Public view of news accuracy hits lowest levels in two decades. Why?

October 13, 2009

The Pew Research Center for People & the Press reported on September 13 that now only 29% of Americans think the press gets it right. 63% say that news stories are often inaccurate. That compares to just twenty five years ago when 55% said the press got it right. The chart on this report shows the startling decline in public trust in the press.

More findings: 60% say news organizations are politically biased.

What’s going on here? There are many possible theories–here are a few:

– news media news staffs are shrinking fast and so don’t have time to make sure things are accurate

– competition for audiences is all based on immediacy and so editorial caution is thrown to the wind in order to beat the competition (note Sept 11, 2009 “terrorist attack” reported by CNN)

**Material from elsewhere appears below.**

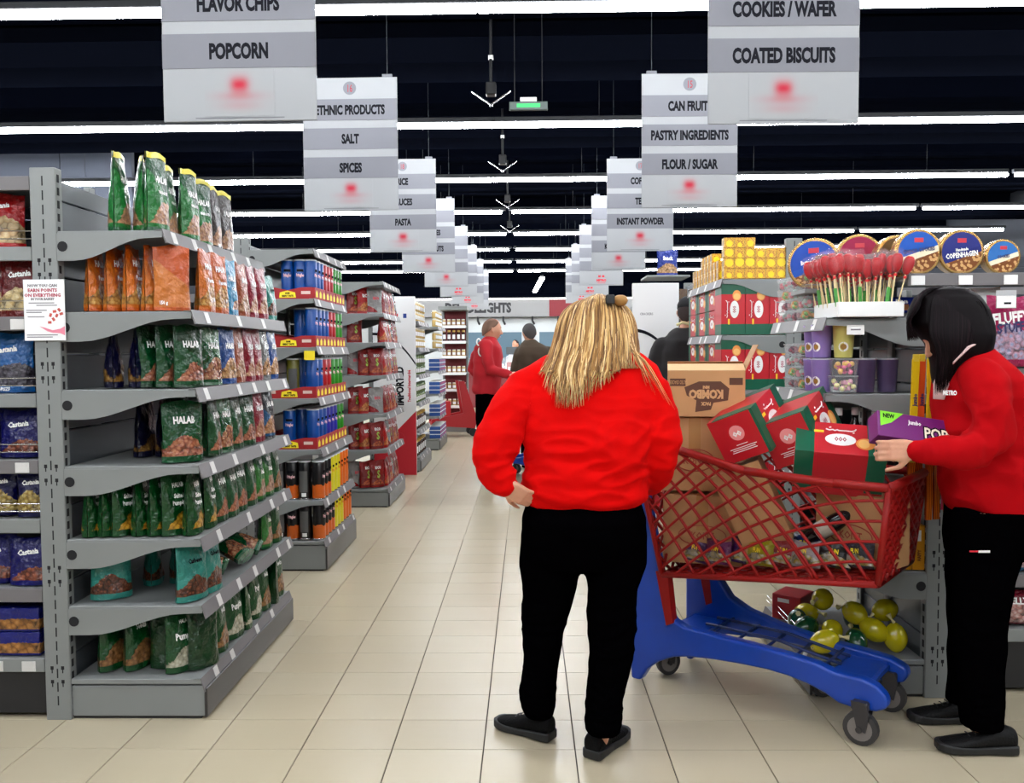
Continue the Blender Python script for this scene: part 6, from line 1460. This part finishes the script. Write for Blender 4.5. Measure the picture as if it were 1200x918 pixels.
# ---- simple builder for the people farther off
def far_person(name, label, loc, Y, tor, arms, legs, head, top, bottom, hairc, hands=(), extra=None, shoes=()):
    p = empty('person', loc, 0, label, 'person')
    mb = MB(); mb.ring(pxr(tor))
    for A in arms: P, R_ = pxt(A); capsule(mb, P, R_, 14)
    fuse(name, mb, top, p, .013, 4, folds([(W(tor[0][1], tor[0][0]-14, Y-.1), (.3, 0, 1), .09, .3, .006)], .006, int(Y)))
    mb = MB(); mb.ring(pxr([(tor[0][0]-6, tor[0][1], tor[0][2]-1, Y, .15), (tor[0][0]+16, tor[0][1], tor[0][2]-1, Y, .15)]))
    for l in legs: mb.ring(pxr(l, 18, 2.1))
    fuse('trousers', mb, bottom, p, .014, 4)
    mb = MB(); bodyparts(mb, tor, arms, legs, .025)
    hx, hy, HY, yaw, pit = head; hc = W(hx, hy, HY)
    capsule(mb, [W(tor[-1][1], tor[-1][0]+4, Y), hc+Vector((0, 0, -.07))], [.06, .058], 12)
    R_ = head_mesh(mb, hc, yaw, pit, 1.04)
    for h in hands: hand(mb, *h)
    for x, y, dv in shoes: capsule(mb, [Vector((x, y, .25)), Vector((x, y, .06))], [.045, .04])
    fuse('body', mb, skin, p, .0085, 2)
    face_bits(p, R_, 1.04, lipm, M('brow_dark'))
    hm = MB(); rs = []
    for j in range(9):
        ph = .05+j*.19; rs.append([R_ @ Vector((.078*math.sin(ph*(1-.2*math.sin(a)))*math.cos(a), -.02+.098*math.sin(ph*(1-.45*math.sin(a)))*math.sin(a), .014+.112*math.cos(ph*(1-.45*math.sin(a)))-.03*(j/8)*max(0, -math.sin(a)))) for a in [2*PI*i/20 for i in range(20)]])
    hm.ring(rs); fuse('hair', hm, hairc, p, .008, 1, folds([], .006, 3))
    for x, y, dv in shoes: shoe(p, (x-dv[0]*.05, y-dv[1]*.05), dv, .28)
    if extra: extra(p, R_)
    adopt(p); return p
Y = 9.3
def back_print(p, R_):
    k = MB(); a, b = W(561, 401, 9.13), W(564, 412, 9.13)
    for c, r in ((a, .035), (b, .05)): k.tube([c+Vector((r*.6*math.cos(q*PI/8), -.0, r*math.sin(q*PI/8))) for q in range(17)], .008, 5)
    k.build('back_print', inkw, p)
far_person('sweatshirt', 'person in red work top standing side-on in the aisle, short hair', (-.38, 9.3, 0), Y,
  [(462, 571, 15, Y, .17), (458, 571, 17, Y, .18), (440, 571, 16.5, Y, .18), (420, 572, 17.5, Y, .19), (407, 572, 16.5, Y, .18), (400, 573, 11, Y, .13), (395, 574, 7, Y, .08)],
  [[(569, 404, 9.12, .075), (571, 420, 9.08, .065), (574, 433, 9.08, .06), (588, 437, 9.05, .05), (598, 439, 9.03, .042)], [(569, 404, 9.48, .075), (558, 418, 9.52, .068), (553, 434, 9.5, .06), (562, 441, 9.42, .048)]],
  [[(462, 568, 11, 9.25, .13), (490, 567, 10, 9.25, .12), (520, 568, 7.5, 9.25, .09), (562, 569, 6.5, 9.25, .075)], [(462, 574, 10, 9.42, .13), (490, 574, 9, 9.42, .12), (520, 574, 7, 9.42, .09), (560, 574, 6, 9.42, .075)]],
  (577, 386.5, 9.3, -PI/2+.25, -.12), M('work_top_red', srgb(176, 14, 30), .85), blkf, M('hair_short_brown', srgb(110, 82, 66), .8), [(W(599, 439, 9.02), (1, 0, 0), (0, -.5, .8), 1, (.3, .4, .3), 1)], back_print, [(-.42, 9.25, (1, 0)), (-.38, 9.45, (1, 0))])
Y = 10.6
far_person('coat', 'person in dark olive coat seen from behind near the deli', (.08, 10.6, 0), Y,
  [(470, 626, 21, Y, .19), (450, 626, 22, Y, .2), (430, 627, 22, Y, .2), (415, 626, 22, Y, .19), (407, 625, 18, Y, .16), (401, 622, 9, Y, .1), (398, 621, 6, Y, .07)],
  [[(611, 412, Y, .085), (605, 430, Y-.02, .075), (604, 450, Y, .065), (608, 462, Y+.1, .05)], [(641, 412, Y, .085), (647, 430, Y-.02, .075), (649, 448, Y+.05, .065), (645, 460, Y+.15, .05)]],
  [[(465, 618, 11, Y, .13), (500, 618, 9, Y, .1), (548, 618, 7, Y, .08)], [(465, 634, 11, Y, .13), (500, 634, 9, Y, .1), (548, 634, 7, Y, .08)]],
  (620, 391, Y+.02, .25, -.1), M('coat_olive', srgb(62, 48, 32), .85), blkf, M('hair_grey_dark', srgb(58, 54, 54), .8), [(W(608, 463, Y+.12), (0, .6, -.6), (-1, 0, 0), 1), (W(645, 461, Y+.18), (0, .6, -.6), (1, 0, 0), -1)], None, [(.0, 10.62, (0, 1)), (.18, 10.62, (0, 1))])
Y = 7.15
def capx(p, R_):
    c = MB(); c.ring([[R_ @ Vector((.084*q*math.cos(a), -.012+.105*q*math.sin(a), z)) for a in [2*PI*i/20 for i in range(20)]] for z, q in ((.03, 1.0), (.06, 1), (.1, .8), (.125, .45), (.13, .1))]); c = c.build('knit_cap', M('cap_black', srgb(30, 30, 34), .9), p, smooth=True)
    k = MB(); k.tube([W(793, 381, 7.08), W(800, 378, 7.06), W(808, 380, 7.06)], .012, 8); k.build('pale_collar', M('collar_cream', srgb(214, 200, 150), .7), p)
far_person('jacket', 'person in black jacket and dark cap half hidden by red green boxes', (1.36, 7.15, 0), Y,
  [(470, 804, 32, Y, .2), (440, 804, 34, Y, .2), (415, 804, 33, Y, .2), (400, 804, 28, Y, .18), (390, 804, 20, Y, .13), (384, 804, 11, Y, .08)],
  [[(777, 405, Y, .085), (768, 430, Y, .078), (766, 455, Y+.03, .068), (772, 475, Y+.1, .05)], [(832, 405, Y, .085), (840, 430, Y, .078), (842, 455, Y+.03, .068), (838, 475, Y+.1, .05)]],
  [[(465, 792, 17, Y, .14), (520, 792, 13, Y, .1), (600, 792, 11, Y, .09)], [(465, 816, 17, Y, .14), (520, 816, 13, Y, .1), (600, 816, 11, Y, .09)]],
  (806, 367, Y+.02, -.3, -.15), M('jacket_black', srgb(26, 23, 25), .85), blkf, M('brow_dark'), [(W(772, 476, Y+.12), (.3, .5, -.6), (-1, 0, 0), 1), (W(838, 476, Y+.12), (-.3, .5, -.6), (1, 0, 0), -1)], capx, [(1.27, 7.15, (0, 1)), (1.44, 7.15, (0, 1))])
Y = 21.9
far_person('white_coat', 'deli worker in white coat, tiny behind the far counter', (-.35, 23.1, 0), 23.1,
  [(462, 602, 9, 23.1, .18), (440, 602, 10, 23.1, .19), (420, 602, 9, 23.1, .18), (414, 603, 5, 23.1, .1)],
  [[(596, 420, 23.1, .08), (595, 435, 22.95, .07), (601, 440, 22.85, .05)], [(609, 420, 23.1, .08), (610, 435, 22.95, .07), (606, 440, 22.85, .05)]],
  [[(455, 599, 5, 23.1, .13), (472, 599, 4, 23.1, .1)], [(455, 606, 5, 23.1, .13), (472, 606, 4, 23.1, .1)]],
  (604, 404, 23.1, PI-.8, -.2), M('coat_white', srgb(220, 222, 226), .8), blkf, M('brow_dark'), [], None, [(-.41, 23.1, (0, -1)), (-.25, 23.1, (0, -1))])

– news organizations are relying more and more on citizen journalists, such as I-Report and these non-professionals don’t get it right (note CNN’s airing of a false I-Report stating Steve Jobs died)

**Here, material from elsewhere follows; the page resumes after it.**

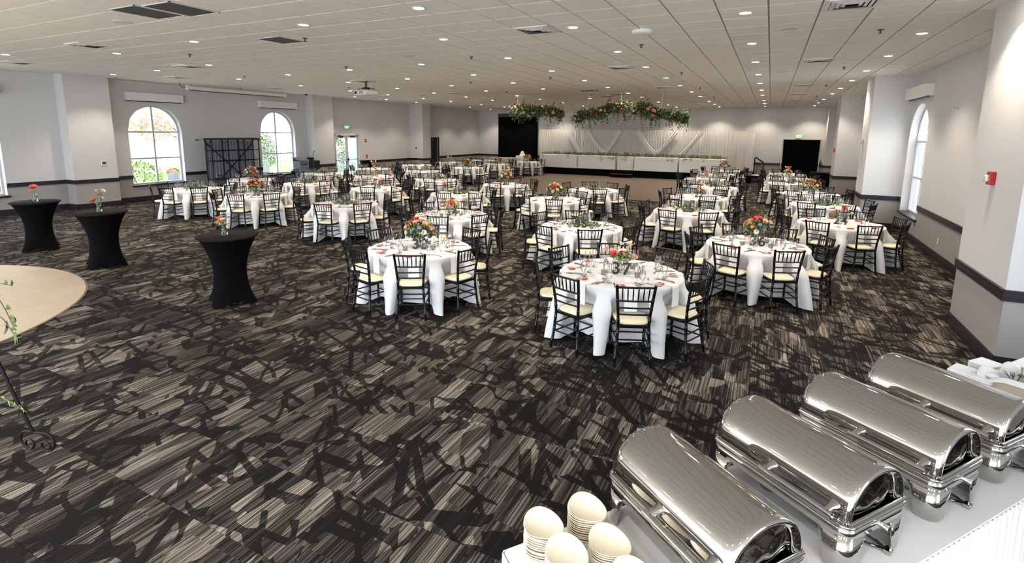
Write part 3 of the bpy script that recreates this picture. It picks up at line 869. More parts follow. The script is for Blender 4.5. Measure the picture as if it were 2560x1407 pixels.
# ------------------------------------------------------------------ wall fittings
def exit_sign(loc, rz, lb, lamps=True):
    t = thing('exit_sign', lb, 'sign', loc, rz)
    obj('housing', MB().bevbox(-.16, .16, -.03, 0, -.10, .10, .01).mesh('housing', 'white'), t)
    o = obj('lettering', text_mesh('EXIT', .15, .002, 'exit', .003), t, (0, -.033, -.05), rot=(R(90), 0, 0))
    if lamps:
        for s in (-1, 1):
            obj('lamp_head', MB().tube([(s * .17, -.02, 0), (s * .21, -.02, .0)], .012, 6).tube([(s * .21, .0, .01), (s * .23, -.07, -.01)], [.03, .045], 10).mesh('lamp_head', 'offwhite'), t)
exit_sign((XL, 20.05, 2.66), R(90), 'green exit sign with two emergency lamps above the glass door')
exit_sign((1.4, 33.39, 2.42), 0, 'green exit sign above the right black drape', False)
def strobe(loc, rz, lb):
    t = thing('fire_alarm_strobe', lb, 'fire alarm', loc, rz)
    obj('housing', MB().bevbox(-.06, .06, -.055, 0, -.075, .075, .008).mesh('strobe_housing', 'red'), t)
    obj('strobe_lens', MB().bevbox(-.055, .03, -.085, -.05, -.04, .035, .012).mesh('strobe_lens', 'offwhite'), t)
    for k, ch in enumerate('FIRE'):
        obj('lettering', text_mesh(ch, .026, .001, 'white'), t, (.045, -.057, .035 - k * .03), rot=(R(90), 0, 0))
strobe((2.36, 7.84, 2.03), R(-90), 'red fire alarm strobe on the near right pillar')
strobe((XL, 21.42, 1.98), R(90), 'red fire alarm strobe beside the glass door')
strobe((2.36, 24.75, 1.92), R(-90), 'red fire alarm strobe on the far right pillar')
strobe((2.55, 33.39, 1.05), 0, 'red fire alarm box beside the right black drape')
t = thing('fire_pull_station', 'red fire pull handle below the strobe by the glass door', 'fire alarm', (XL, 21.45, 1.14), R(90))
obj('housing', MB().bevbox(-.055, .055, -.04, 0, -.085, .085, .008).mesh('pull_housing', 'red'), t)
obj('pull_handle', MB().box(-.045, .045, -.052, -.04, -.03, .0).mesh('pull_handle', 'white'), t)
t = thing('thermostat', 'white thermostat with a small display on the left pillar', 'thermostat', (XL + .48, 8.92, 1.39), R(90))
obj('housing', MB().bevbox(-.075, .075, -.03, 0, -.065, .065, .008).mesh('thermostat_housing', 'white'), t)
obj('display', MB().box(-.055, .055, -.033, -.028, -.03, .05).mesh('display', 'darkpanel'), t)
t = thing('wall_control_panel', 'small dark wall control on the third pilaster', 'switch', (-18.9, 25.2, 1.48), 0)
obj('plate', MB().bevbox(-.07, .07, -.02, 0, -.11, .11, .006).mesh('plate', 'white'), t)
obj('display', MB().box(-.05, .05, -.024, -.018, -.02, .09).mesh('display', 'black'), t)
def outlet(loc, rz, lb):
    t = thing('wall_outlet', lb, 'outlet', loc, rz)
    obj('plate', MB().bevbox(-.04, .04, -.008, 0, -.06, .06, .003).mesh('outlet_plate', 'white'), t)
    obj('socket', MB().bevbox(-.022, .022, -.012, -.006, .008, .042, .004).bevbox(-.022, .022, -.012, -.006, -.042, -.008, .004).mesh('socket', 'offwhite'), t)
outlet((XR, 13.07, .40), R(-90), 'white outlet low on the right wall, nearer one')
outlet((XR, 15.2, .40), R(-90), 'white outlet low on the right wall under the window')
outlet((.1, YB, .40), 0, 'white outlet on the back wall near the stage steps')
t = thing('wall_camera', 'white camera on the side of the middle right pillar', 'camera', (2.36, 17.65, 2.36), R(-90))
obj('base', MB().bevbox(-.08, .08, -.04, 0, -.05, .05, .01).mesh('base', 'offwhite'), t)
obj('dome', MB().lathe([(.08, 0), (.075, -.05), (.05, -.09), (0, -.1)], 14, 0).mesh('dome', 'white'), t, (0, -.09, 0))
t = thing('wall_hook', 'small metal double hook high on the right wall', 'hook', (XR, 13.02, 3.05), R(-90))
obj('plate', MB().box(-.05, .05, -.01, 0, -.02, .02).mesh('plate', 'steel'), t)
for s in (-1, 1): obj('prong', MB().tube([(s * .035, -.01, .0), (s * .035, -.05, -.01), (s * .035, -.055, .03)], .006, 6).mesh('prong', 'steel'), t)

# ------------------------------------------------------------------ back of the room: drapes, stage, head table
def drape_fn(x0, x1, y, z0, z1, nf, amp, seed, gather=0):
    rng = random.Random(seed); ph = [rng.uniform(0, 6.3) for _ in range(4)]
    def fn(u, v):
        a = 2 * PI * nf * u
        w = math.sin(a + 1.3 * math.sin(a * .23 + ph[0])) * .6 + .4 * math.sin(a * .51 + ph[1]) + .25 * math.sin(a * 1.9 + ph[2])
        return (x0 + (x1 - x0) * u + .02 * math.sin(a * .7 + v * 3), y + amp * w * (.55 + .45 * v), z1 + (z0 - z1) * v)
    return fn
BACK = 33.28
t = thing('black_curtain', 'tall black velour curtain covering the back wall opening', 'curtain', (-16.1, BACK, 0))
mb = MB(); mb.grid(drape_fn(-1.55, 1.55, 0, .03, 3.56, 15, .05, 5), 240, 6, 0)
obj('cloth', mb.mesh('curtain_cloth', 'black_drape'), t)
mb = MB(); mb.box(-1.6, 1.6, .02, .115, 3.56, 3.80)
obj('pelmet', mb.mesh('pelmet', 'darkpanel'), t)
t = thing('pipe_and_drape', 'free-standing black drape panel beside the stage steps', 'drape', (1.5, 32.45, 0))
mb = MB(); mb.grid(drape_fn(-.86, .9, 0, .03, 2.26, 12, .035, 6), 150, 4, 0)
obj('cloth', mb.mesh('drape_cloth', 'black_drape'), t)
for x in (-.89, .93):
    obj('upright', MB().tube([(x, .03, .02), (x, .03, 2.27)], .02, 8).mesh('upright', 'offwhite'), t)
    obj('foot', MB().bevbox(x - .2, x + .2, -.17, .23, 0.002, .014, .004).mesh('foot', 'darkmetal'), t)
obj('crossbar', MB().tube([(-.89, .03, 2.25), (.93, .03, 2.25)], .015, 8).mesh('crossbar', 'darkmetal'), t)
t = thing('drape_backdrop', 'white sheer draped backdrop behind the head table', 'backdrop', (0, 32.9, 0))
rng = random.Random(21)
xs = [-14.2, -13.08, -12.0, -11.4, -10.0, -8.6, -7.3, -5.95, -4.6, -3.25, -2.0, -.82]
for k in range(len(xs) - 1):
    mb = MB(); mb.grid(drape_fn(xs[k] - .03, xs[k + 1] + .03, 0, .42 if xs[k] > -13.1 else .05, 2.72, 11, .032, 30 + k), 120, 5, 0)
    obj('drape_panel', mb.mesh('drape_panel', 'sheer'), t)
obj('crossbar', MB().tube([(-14.2, .05, 2.71), (-.82, .05, 2.71)], .018, 8).mesh('crossbar', 'steel'), t)
for x in (-14.15, -10.8, -7.5, -4.2, -.86): obj('upright', MB().tube([(x, .08, .41 if x > -13.5 else .01), (x, .08, 2.72)], .02, 8).mesh('upright', 'steel'), t)
def sash(xa, za, xb, zb, sag, w):
    def fn(u, v):
        x = xa + (xb - xa) * u; z = za + (zb - za) * u - sag * math.sin(PI * u)
        k = (v - .5) * w * (1.0 - .25 * math.sin(PI * u))
        dx, dz = xb - xa, zb - za; l = math.hypot(dx, dz)
        return (x - dz / l * k, -.13 - .03 * math.cos(v * PI * 5) - .04 * math.sin(PI * v), z + dx / l * k)
    mb = MB(); mb.grid(fn, 18, 20, 0); return mb
for a in ((-12.15, 2.7, -11.05, 1.0, .12, .34), (-10.75, 2.68, -9.6, 1.2, .12, .32), (-8.6, 2.68, -9.55, 1.2, .1, .32), (-7.5, 2.68, -6.25, 1.15, .14, .34), (-5.2, 2.66, -6.35, 1.25, .12, .36), (-3.75, 2.66, -4.95, 1.15, .1, .36)):
    obj('sash', sash(*a).mesh('sash', 'swag'), t)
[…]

– news has become “infotainment” where facts don’t matter but entertaining audiences does

– most cable news is based on political pundits spouting off in a semi-news environment leading people to conclude it is all opinion (and mostly vacuous at that)

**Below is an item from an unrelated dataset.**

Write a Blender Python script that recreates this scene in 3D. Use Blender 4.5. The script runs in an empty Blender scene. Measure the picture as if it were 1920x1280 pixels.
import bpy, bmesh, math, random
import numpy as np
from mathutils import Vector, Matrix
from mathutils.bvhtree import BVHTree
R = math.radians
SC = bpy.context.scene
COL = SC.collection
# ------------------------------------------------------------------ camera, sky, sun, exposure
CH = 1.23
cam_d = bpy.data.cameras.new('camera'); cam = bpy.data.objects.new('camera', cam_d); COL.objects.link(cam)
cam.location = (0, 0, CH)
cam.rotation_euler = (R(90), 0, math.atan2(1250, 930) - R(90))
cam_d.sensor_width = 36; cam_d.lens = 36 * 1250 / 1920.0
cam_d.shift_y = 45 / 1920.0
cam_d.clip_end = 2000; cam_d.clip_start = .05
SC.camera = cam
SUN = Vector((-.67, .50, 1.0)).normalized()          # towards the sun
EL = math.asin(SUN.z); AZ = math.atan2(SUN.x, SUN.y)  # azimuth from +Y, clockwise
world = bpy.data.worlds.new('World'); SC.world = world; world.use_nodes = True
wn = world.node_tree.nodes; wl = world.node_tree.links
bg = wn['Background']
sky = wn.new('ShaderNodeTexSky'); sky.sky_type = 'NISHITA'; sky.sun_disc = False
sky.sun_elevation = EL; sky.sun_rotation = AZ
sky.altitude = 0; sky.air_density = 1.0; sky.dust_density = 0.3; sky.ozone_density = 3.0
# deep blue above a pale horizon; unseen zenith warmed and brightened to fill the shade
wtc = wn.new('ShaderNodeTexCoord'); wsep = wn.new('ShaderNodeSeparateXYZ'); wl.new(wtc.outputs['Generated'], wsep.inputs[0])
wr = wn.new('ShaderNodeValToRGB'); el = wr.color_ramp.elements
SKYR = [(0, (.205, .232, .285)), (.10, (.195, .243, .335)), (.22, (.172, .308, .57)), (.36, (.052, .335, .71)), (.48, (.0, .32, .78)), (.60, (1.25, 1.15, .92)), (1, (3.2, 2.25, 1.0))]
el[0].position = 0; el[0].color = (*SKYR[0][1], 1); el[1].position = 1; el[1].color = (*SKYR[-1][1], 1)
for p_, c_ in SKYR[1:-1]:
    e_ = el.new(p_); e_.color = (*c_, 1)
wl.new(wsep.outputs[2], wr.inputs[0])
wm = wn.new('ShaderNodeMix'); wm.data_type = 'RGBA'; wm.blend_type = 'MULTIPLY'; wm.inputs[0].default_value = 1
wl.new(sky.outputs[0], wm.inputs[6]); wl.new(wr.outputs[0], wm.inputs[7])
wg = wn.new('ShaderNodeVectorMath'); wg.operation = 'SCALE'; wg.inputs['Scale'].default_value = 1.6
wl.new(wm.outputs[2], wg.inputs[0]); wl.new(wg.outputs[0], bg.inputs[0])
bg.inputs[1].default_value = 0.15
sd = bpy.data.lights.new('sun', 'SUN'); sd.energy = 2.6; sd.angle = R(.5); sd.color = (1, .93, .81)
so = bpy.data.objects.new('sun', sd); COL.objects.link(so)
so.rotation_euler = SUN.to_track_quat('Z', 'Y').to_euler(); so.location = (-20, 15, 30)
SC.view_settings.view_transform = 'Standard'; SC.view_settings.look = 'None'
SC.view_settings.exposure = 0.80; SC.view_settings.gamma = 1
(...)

– Fox News has destroyed America (many will probably vote for this one)

– Fox News has demonstrated what many conservatives knew and the mainstream always denied that there is wide-spread political bias in most major news organizations

– the news media has been so busy bashing our business and government institutions for so long they didn’t notice that the “collateral damage” would include them as big, powerful organizations and therefore also not to be trusted

I think all of these play a role in this huge decline in trust and credibility. But I think there is another far more important reason and in that I have hope–because the loss of a fourth estate in which we as the public can place our trust is potentially devastating for our society.

I think the key is in what Eric Newton, vice president of the journalism program at the Knight Foundation, said in the current issue of PR Tactics: “The public’s ability to spot errors is at an all-time high.”

We live in a post-media world, or at least a rapidly increasing post-media world. We don’t get our information from the media exclusively or even primarily. We get it online, and probably more importantly, from those who are very well connected online. We don’t have to be online to benefit from the speed and accuracy of online communication–all we need to be is within cellphone range or earshot of those who are.

Wait a minute, some of you are saying. Did he say the “accuracy” of online communication. Yes, because I think one of the great myths of our time is what you get on the internet isn’t true. True, a lot of what you read and see or hear is not true or accurate. But in the mish mash of multiple people being involved, the truth almost invariably comes out. One of the most stunning examples of this was related in a white paper by Jeanette Sutton of the University of Colorado. Following Virginia Tech shooting, students from U of Colorado when to Virginia Tech to study use of Facebook in that horrible event. They discovered that the Facebook community was able to identify all 32 shooting victims by name well before the authorities could officially release those names. Even more remarkably, they did it without error. Surprised? Then you may also be surprised to hear that Wikipedia is at least as accurate as the Encyclopedia Britannica.

With many millions providing input into critical stories, the some total is something closer to truth than we have ever had through the most rigorous editorial policies. It remains true that effective editing and true objectivity will win the day over almost any blog or Facebook page, and so should be a shorter path to the facts or truth. But increasingly it is becoming clear that the accumulation of information and knowledge available through social networking is demonstrating that far too much of what is provided via traditional media is neither true nor unbiased.

So, has the media been declining in reporting and editing so that the decline in trust is justified? No, I don’t think so. While there are notable exceptions, we are still benefiting from most of the editorial rigor we always had. But we are just now starting to find out that the rigor did not mean there were no errors or no subjective opinions entering in. Anyone who has been interviewed or the subject of a story will tell you that: “I was misquoted” is the common complaint. But the very people who were misquoted believed the stories about everyone else because in a vacuum of competitive information, how would anyone know? Now the competition is bigger, broader and more comprehensive than we could have ever imagined. And the result is the trust we had 25 years ago was misplaced.